▸ Material provided:
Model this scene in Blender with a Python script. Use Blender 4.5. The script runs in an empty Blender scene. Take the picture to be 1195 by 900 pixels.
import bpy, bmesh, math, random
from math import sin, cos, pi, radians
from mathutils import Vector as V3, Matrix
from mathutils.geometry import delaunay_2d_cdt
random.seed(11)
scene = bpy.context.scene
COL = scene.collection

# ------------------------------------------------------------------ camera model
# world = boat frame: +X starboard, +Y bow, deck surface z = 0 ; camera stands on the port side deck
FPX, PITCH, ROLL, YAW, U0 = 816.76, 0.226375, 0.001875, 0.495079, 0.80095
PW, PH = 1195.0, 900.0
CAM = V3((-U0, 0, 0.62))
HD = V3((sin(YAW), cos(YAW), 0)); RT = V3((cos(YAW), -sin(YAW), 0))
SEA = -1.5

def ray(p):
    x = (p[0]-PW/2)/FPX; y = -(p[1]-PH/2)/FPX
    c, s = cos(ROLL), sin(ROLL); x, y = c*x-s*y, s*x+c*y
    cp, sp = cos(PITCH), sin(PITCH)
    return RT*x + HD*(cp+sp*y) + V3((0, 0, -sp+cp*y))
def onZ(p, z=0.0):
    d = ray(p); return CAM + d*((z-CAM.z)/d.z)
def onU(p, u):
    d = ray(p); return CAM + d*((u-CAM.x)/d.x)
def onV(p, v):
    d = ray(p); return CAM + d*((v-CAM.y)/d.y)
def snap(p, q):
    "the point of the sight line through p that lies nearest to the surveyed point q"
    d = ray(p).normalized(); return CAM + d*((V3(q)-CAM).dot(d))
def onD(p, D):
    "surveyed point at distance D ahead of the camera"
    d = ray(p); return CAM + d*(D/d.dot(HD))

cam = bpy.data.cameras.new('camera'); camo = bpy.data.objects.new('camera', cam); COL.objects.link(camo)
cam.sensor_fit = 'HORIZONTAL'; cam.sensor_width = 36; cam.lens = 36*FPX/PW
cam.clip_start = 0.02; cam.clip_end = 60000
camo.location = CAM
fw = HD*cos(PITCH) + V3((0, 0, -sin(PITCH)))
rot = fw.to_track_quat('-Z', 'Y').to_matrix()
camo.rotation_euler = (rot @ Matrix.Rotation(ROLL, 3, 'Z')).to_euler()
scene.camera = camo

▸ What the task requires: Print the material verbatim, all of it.

▸ Response to this exercise:
Model this scene in Blender with a Python script. Use Blender 4.5. The script runs in an empty Blender scene. Take the picture to be 1195 by 900 pixels.
import bpy, bmesh, math, random
from math import sin, cos, pi, radians
from mathutils import Vector as V3, Matrix
from mathutils.geometry import delaunay_2d_cdt
random.seed(11)
scene = bpy.context.scene
COL = scene.collection

# ------------------------------------------------------------------ camera model
# world = boat frame: +X starboard, +Y bow, deck surface z = 0 ; camera stands on the port side deck
FPX, PITCH, ROLL, YAW, U0 = 816.76, 0.226375, 0.001875, 0.495079, 0.80095
PW, PH = 1195.0, 900.0
CAM = V3((-U0, 0, 0.62))
HD = V3((sin(YAW), cos(YAW), 0)); RT = V3((cos(YAW), -sin(YAW), 0))
SEA = -1.5

def ray(p):
    x = (p[0]-PW/2)/FPX; y = -(p[1]-PH/2)/FPX
    c, s = cos(ROLL), sin(ROLL); x, y = c*x-s*y, s*x+c*y
    cp, sp = cos(PITCH), sin(PITCH)
    return RT*x + HD*(cp+sp*y) + V3((0, 0, -sp+cp*y))
def onZ(p, z=0.0):
    d = ray(p); return CAM + d*((z-CAM.z)/d.z)
def onU(p, u):
    d = ray(p); return CAM + d*((u-CAM.x)/d.x)
def onV(p, v):
    d = ray(p); return CAM + d*((v-CAM.y)/d.y)
def snap(p, q):
    "the point of the sight line through p that lies nearest to the surveyed point q"
    d = ray(p).normalized(); return CAM + d*((V3(q)-CAM).dot(d))
def onD(p, D):
    "surveyed point at distance D ahead of the camera"
    d = ray(p); return CAM + d*(D/d.dot(HD))

cam = bpy.data.cameras.new('camera'); camo = bpy.data.objects.new('camera', cam); COL.objects.link(camo)
cam.sensor_fit = 'HORIZONTAL'; cam.sensor_width = 36; cam.lens = 36*FPX/PW
cam.clip_start = 0.02; cam.clip_end = 60000
camo.location = CAM
fw = HD*cos(PITCH) + V3((0, 0, -sin(PITCH)))
rot = fw.to_track_quat('-Z', 'Y').to_matrix()
camo.rotation_euler = (rot @ Matrix.Rotation(ROLL, 3, 'Z')).to_euler()
scene.camera = camo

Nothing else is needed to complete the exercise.